Lutar contra uma mulher
A pressão em curso para a eleição de uma mulher para o cargo de topo da ONU é uma realidade deste processo. António Vitorino admite que a intervenção de Guterres não trava essa tendência. “Mas vai exigir a escolha de uma mulher, não apenas por ser mulher mas por ter qualidades de algum modo equiparáveis aquelas que ele próprio evidenciou. Isso é escrutinável a partir do exterior”, acrescenta o antigo comissário europeu.

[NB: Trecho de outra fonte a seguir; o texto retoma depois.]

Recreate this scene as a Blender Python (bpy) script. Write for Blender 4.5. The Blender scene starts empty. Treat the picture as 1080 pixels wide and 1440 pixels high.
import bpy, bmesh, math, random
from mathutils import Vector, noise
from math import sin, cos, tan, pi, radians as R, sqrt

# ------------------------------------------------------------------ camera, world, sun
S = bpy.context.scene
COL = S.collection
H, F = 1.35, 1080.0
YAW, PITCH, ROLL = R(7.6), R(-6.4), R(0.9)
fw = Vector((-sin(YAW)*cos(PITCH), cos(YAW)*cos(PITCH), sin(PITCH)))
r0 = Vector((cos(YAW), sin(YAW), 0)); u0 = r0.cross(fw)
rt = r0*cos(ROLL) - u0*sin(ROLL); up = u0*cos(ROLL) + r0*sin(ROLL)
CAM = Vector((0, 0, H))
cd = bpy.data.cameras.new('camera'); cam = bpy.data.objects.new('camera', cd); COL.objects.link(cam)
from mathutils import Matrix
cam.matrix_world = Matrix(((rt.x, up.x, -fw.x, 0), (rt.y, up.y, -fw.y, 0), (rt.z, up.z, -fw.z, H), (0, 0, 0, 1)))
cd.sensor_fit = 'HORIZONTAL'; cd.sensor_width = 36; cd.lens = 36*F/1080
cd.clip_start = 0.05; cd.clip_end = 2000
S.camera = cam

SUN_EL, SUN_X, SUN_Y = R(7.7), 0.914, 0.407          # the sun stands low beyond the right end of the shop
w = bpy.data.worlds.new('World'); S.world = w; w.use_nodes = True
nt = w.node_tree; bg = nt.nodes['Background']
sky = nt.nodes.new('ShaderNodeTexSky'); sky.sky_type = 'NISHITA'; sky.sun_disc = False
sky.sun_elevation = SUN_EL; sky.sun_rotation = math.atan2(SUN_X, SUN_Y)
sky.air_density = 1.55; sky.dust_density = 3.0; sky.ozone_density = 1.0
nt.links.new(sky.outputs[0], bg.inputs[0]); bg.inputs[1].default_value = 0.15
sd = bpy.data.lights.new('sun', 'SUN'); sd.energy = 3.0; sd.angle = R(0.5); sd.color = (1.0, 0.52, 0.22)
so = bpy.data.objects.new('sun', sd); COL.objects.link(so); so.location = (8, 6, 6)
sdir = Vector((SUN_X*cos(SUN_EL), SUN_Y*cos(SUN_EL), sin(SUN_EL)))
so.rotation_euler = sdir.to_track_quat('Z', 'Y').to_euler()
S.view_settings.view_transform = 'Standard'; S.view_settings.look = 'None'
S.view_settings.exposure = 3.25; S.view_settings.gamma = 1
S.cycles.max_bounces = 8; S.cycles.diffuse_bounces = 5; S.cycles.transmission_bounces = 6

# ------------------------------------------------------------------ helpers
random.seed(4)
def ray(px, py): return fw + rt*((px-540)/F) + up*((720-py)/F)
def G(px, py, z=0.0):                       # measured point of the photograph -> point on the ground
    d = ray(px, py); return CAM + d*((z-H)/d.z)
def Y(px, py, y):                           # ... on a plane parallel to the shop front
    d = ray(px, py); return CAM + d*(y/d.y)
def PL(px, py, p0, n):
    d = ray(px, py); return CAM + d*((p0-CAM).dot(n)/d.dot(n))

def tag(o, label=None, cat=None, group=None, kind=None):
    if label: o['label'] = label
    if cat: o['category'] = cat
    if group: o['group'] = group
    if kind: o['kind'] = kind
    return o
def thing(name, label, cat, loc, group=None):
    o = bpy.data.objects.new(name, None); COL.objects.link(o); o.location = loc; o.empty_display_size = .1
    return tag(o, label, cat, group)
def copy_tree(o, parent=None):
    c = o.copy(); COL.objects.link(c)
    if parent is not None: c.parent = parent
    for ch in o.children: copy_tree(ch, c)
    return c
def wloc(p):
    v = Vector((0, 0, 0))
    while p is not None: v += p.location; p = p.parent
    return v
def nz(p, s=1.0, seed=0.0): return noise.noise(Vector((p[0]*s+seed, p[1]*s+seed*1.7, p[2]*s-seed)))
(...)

Santana Lopes pensa que Guterres tem o perfil ideal para o cargo neste momento. " No momento que o mundo vive, com o drama dos refugiados e dos migrantes em todo o mundo, seria muito inteligente escolher um homem com o percurso de António Guterres. Seria adequado às necessidades do tempo que vivemos”, atesta o antigo primeiro-ministro.
A posição dos países membros permanentes do Conselho de Segurança será decisiva, admite Vitorino, ainda que o voto caiba aos países da Assembleia Geral da ONU e não apenas os cinco do Conselho de Segurança.
"Esses são os que escolhem, mas o voto é de todos. Essa escolha tem vantagens e desvantagens para Guterres. Ele não tem o veto de nenhum dos cinco membros permanentes, nenhum disse claramente que não. Mas ele vai ter que ganhar o voto, isso é obviamente mais difícil”, avalia Vitorino na Renascença.
As vantagens de Portugal
O papel importante da diplomacia portuguesa em favor de Guterres é sublinhado por António Vitorino, que assinala a distribuição dos países membros da ONU em grupos regionais. “A diplomacia portuguesa tem uma longa experiência de trabalhar com a sensibilidade e a atenção de cada um desses grupos regionais. Há grupos que à partida serão bastantes mais favoráveis à candidatura do engenheiro Guterres ou na própria Ásia. Ou até na América Latina, por paradoxal que pareça”, acrescenta o antigo comissário europeu.
Portugal, diz Vitorino, "tem a vantagem de um país que não tem anticorpos. Tem dado probas de compreender a agenda que vai para além do que são os temas prioritários dos cinco membros permanentes do Conselho de Segurança. Essa lógica inclusiva é muito importante”.
Para Pedro Santana Lopes, a presença recente de Portugal no Conselho de Segurança da ONU e os altos cargos ocupados na organização por personalidades como Freitas do Amaral, Jorge Sampaio ou o próprio António Guterres mostra a competência da máquina diplomática portuguesa. No entanto, contrapõe o social-democrata “não sei se isso não pode prejudicar um bocadinho o engenheiro Guterres. Temos tido várias vitórias nesse campo e se for eleito mais um português, vão dizer que aí vem mais um…"
Vitorino corta a jogada com uma visita à história recente. “Quem quiser ser contra a candidatura do engenheiro Guterres pode lembrar-se desse argumento. Mas talvez convenha recordar a essas pessoas que na altura em que Guterres era alto-comissário da ONU, Durão Barroso era presidente da Comissão Europeia. Eram dois portugueses. Neste momento, só ficariam com um. Já estavam a ganhar qualquer coisa".